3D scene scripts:
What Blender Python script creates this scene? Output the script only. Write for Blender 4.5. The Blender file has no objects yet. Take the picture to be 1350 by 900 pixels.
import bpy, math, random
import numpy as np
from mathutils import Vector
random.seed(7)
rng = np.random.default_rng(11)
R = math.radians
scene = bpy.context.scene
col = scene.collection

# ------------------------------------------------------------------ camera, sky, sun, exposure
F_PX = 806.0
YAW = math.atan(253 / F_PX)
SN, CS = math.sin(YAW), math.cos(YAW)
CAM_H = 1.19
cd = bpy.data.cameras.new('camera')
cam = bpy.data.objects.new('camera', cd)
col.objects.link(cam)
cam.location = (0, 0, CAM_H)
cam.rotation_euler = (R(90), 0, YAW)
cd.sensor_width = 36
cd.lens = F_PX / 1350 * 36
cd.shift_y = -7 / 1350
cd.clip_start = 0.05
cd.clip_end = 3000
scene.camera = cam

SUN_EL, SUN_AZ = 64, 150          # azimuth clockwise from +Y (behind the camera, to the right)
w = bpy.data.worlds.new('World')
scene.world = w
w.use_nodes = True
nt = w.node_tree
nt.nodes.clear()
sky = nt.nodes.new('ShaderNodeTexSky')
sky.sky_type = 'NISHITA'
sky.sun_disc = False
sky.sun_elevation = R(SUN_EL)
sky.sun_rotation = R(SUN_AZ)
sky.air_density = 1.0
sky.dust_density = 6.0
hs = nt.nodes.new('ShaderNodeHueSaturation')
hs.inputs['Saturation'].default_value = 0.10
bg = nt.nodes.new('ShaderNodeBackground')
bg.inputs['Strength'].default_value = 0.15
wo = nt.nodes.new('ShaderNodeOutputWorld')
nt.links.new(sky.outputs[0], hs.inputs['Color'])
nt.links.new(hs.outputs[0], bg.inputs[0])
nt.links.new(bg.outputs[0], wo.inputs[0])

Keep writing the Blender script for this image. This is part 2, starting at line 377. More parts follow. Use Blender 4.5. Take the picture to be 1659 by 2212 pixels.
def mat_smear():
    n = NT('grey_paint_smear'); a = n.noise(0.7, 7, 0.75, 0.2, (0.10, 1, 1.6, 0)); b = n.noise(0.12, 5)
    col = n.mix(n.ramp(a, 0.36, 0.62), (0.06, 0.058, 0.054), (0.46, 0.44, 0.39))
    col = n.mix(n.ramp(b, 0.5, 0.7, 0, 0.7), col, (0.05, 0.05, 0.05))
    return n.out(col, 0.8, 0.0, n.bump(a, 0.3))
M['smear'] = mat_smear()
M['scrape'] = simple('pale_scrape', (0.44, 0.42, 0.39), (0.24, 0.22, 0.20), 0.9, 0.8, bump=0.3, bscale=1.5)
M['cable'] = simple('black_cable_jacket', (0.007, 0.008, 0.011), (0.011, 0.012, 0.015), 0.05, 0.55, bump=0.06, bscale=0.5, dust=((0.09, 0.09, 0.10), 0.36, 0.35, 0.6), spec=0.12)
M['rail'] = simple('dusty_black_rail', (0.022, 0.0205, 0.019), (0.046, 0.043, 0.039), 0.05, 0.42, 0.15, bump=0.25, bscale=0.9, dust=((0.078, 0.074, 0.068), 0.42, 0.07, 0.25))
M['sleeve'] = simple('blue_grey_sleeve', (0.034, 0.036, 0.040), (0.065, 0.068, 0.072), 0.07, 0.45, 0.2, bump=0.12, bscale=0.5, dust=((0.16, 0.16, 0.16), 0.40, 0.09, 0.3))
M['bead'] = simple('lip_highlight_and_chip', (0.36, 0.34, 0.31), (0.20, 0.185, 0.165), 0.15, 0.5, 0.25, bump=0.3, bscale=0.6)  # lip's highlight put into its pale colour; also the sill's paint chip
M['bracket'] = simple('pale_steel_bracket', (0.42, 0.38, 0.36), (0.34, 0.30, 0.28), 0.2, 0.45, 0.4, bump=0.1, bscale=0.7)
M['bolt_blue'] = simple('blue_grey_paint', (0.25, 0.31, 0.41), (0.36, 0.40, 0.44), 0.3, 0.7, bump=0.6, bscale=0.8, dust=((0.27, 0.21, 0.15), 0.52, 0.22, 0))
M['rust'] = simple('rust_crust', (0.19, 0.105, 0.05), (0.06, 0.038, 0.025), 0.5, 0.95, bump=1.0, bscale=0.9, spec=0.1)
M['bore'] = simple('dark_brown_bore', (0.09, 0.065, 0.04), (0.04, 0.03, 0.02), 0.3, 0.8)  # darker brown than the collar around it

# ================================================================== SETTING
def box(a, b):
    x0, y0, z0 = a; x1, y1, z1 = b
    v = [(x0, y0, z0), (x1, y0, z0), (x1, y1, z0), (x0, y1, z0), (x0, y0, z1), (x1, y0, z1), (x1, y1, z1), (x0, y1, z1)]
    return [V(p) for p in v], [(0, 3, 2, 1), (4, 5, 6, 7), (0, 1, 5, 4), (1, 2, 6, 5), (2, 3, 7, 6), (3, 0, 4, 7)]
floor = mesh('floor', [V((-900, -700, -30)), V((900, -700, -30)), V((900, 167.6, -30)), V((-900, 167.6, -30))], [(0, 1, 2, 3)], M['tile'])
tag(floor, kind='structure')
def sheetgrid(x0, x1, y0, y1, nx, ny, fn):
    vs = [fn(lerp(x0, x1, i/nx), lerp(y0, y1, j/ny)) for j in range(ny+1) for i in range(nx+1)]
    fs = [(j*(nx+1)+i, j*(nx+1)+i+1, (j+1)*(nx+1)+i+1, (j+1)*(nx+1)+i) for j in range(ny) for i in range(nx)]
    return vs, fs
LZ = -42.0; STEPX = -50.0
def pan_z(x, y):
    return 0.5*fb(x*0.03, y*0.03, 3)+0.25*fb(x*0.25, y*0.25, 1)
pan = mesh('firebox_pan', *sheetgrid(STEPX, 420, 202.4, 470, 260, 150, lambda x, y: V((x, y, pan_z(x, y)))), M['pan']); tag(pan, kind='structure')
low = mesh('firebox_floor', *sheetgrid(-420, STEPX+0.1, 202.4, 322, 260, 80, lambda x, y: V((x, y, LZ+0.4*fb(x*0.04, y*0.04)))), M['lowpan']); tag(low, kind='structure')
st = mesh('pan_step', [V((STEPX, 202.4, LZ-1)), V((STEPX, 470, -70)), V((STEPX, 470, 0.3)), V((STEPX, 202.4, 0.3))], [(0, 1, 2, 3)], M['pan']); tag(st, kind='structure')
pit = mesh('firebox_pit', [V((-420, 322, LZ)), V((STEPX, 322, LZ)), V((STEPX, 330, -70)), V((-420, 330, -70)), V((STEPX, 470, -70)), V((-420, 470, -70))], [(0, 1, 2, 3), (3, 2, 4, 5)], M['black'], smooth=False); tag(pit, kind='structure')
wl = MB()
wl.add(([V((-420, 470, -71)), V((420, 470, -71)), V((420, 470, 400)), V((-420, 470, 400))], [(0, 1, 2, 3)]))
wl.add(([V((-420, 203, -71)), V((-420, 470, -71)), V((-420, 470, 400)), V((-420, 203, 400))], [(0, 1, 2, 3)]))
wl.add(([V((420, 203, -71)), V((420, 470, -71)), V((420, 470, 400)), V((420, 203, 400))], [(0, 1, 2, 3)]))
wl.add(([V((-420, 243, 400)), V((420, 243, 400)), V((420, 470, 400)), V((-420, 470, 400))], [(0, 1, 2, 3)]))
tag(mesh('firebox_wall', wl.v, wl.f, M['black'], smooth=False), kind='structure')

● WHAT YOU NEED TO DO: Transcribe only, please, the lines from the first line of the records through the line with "scene.camera = cam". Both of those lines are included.

● RESPONSE TO THIS EXERCISE:
What Blender Python script creates this scene? Output the script only. Write for Blender 4.5. The Blender file has no objects yet. Take the picture to be 1350 by 900 pixels.
import bpy, math, random
import numpy as np
from mathutils import Vector
random.seed(7)
rng = np.random.default_rng(11)
R = math.radians
scene = bpy.context.scene
col = scene.collection

# ------------------------------------------------------------------ camera, sky, sun, exposure
F_PX = 806.0
YAW = math.atan(253 / F_PX)
SN, CS = math.sin(YAW), math.cos(YAW)
CAM_H = 1.19
cd = bpy.data.cameras.new('camera')
cam = bpy.data.objects.new('camera', cd)
col.objects.link(cam)
cam.location = (0, 0, CAM_H)
cam.rotation_euler = (R(90), 0, YAW)
cd.sensor_width = 36
cd.lens = F_PX / 1350 * 36
cd.shift_y = -7 / 1350
cd.clip_start = 0.05
cd.clip_end = 3000
scene.camera = cam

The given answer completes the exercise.